Слово «банкет» (или «пир») имело в XIX веке переносное значение, которое с тех пор утратилось и которое, судя по всему, ставит в тупик современных лексикографов. Так, первое издание «Большого универсального словаря XIX века» цитирует фразу писательницы того времени, некой госпожи Ромьё: «Во Франции люди, жаждущие познаний, могут утолять свой аппетит на богатейшем пиру [banquet]». Смысл понятен, но сегодня мы бы употребили в данном случае не слово banquet, а скорее festin. Как бы там ни было, слово пир (банкет) отсылает здесь к идее изобилия, природного богатства, и Пьер Ларусс так комментирует это значение данного слова: «Совокупность ресурсов, способных удовлетворить потребность, доставить удовольствие, к которому влечет нас некий природный аппетит». Таким образом, рассуждать о банкете — значит не только говорить о его участниках и признать их равными в достоинстве и в правах, как это сделал Пьер Леру, а позже Мишле; это значит также задуматься о той части благ, на которую они могут претендовать. Ибо если можно было согласиться с богословами, утверждавшими, что потусторонние блага, к которым получат доступ праведники на своем пиру, бесконечны, нужно было также признать вслед за экономистами, что блага посюсторонние бесконечными не являются, во всяком случае на данный момент, и что, возможно, конечны даже ресурсы всей Земли. Итак, от вопроса о политическом равенстве, которого мы уже коснулись, французы переходили к вопросу о равенстве социальном — вопросу ничуть не менее острому, который в ту эпоху, когда перед всей Европой время от времени вырастал призрак голода, должен был неминуемо вызвать столкновения еще более резкие.
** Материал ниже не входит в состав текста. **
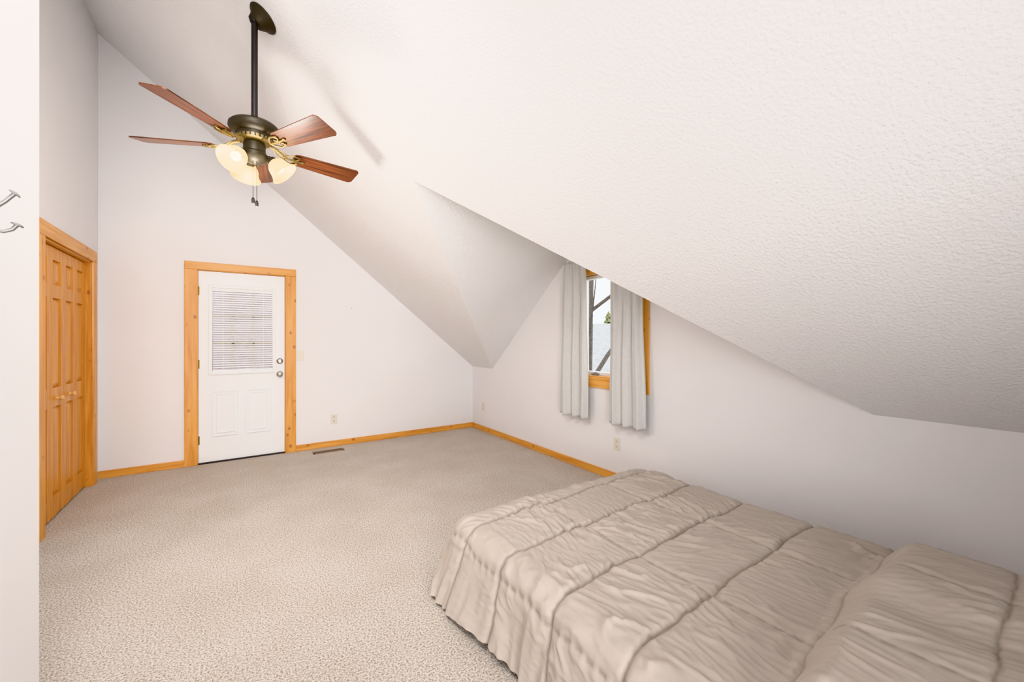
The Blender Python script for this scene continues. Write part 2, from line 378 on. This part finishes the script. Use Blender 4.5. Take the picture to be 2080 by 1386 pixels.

Архаические термины, употребляемые в этом споре, и постоянные отсылки к авторам и произведениям, ныне забытым, не должны заслонять ни его основополагающей роли внутри того течения, которое до сих пор именуют, и совершенно напрасно, утопическим социализмом, ни его важности для нашего времени. Но в полной мере осознать эту роль можно, только если в точности восстановить тогдашний интеллектуальный контекст, если очень внимательно вглядеться в хронологию спора между социалистами и либералами, поскольку он порожден особой политической и экономической обстановкой, и, наконец, если оценить степень знакомства с ним французского общества. Ибо речь идет отнюдь не о буре в стакане воды, не о столкновении между чистыми теоретиками политической экономии: если до середины 1840‐х годов мальтузианский образ великого пира природы, на котором стол накрыт отнюдь не для всех, был во Франции практически неизвестен, в несколько лет он сделался настолько популярен, что двадцатью годами позже Пьер Ларусс мог сослаться на него без комментариев. А демократы-социалисты 1849 года не знали лучшего способа оскорбить своих политических противников, чем назвать их мальтузианцами.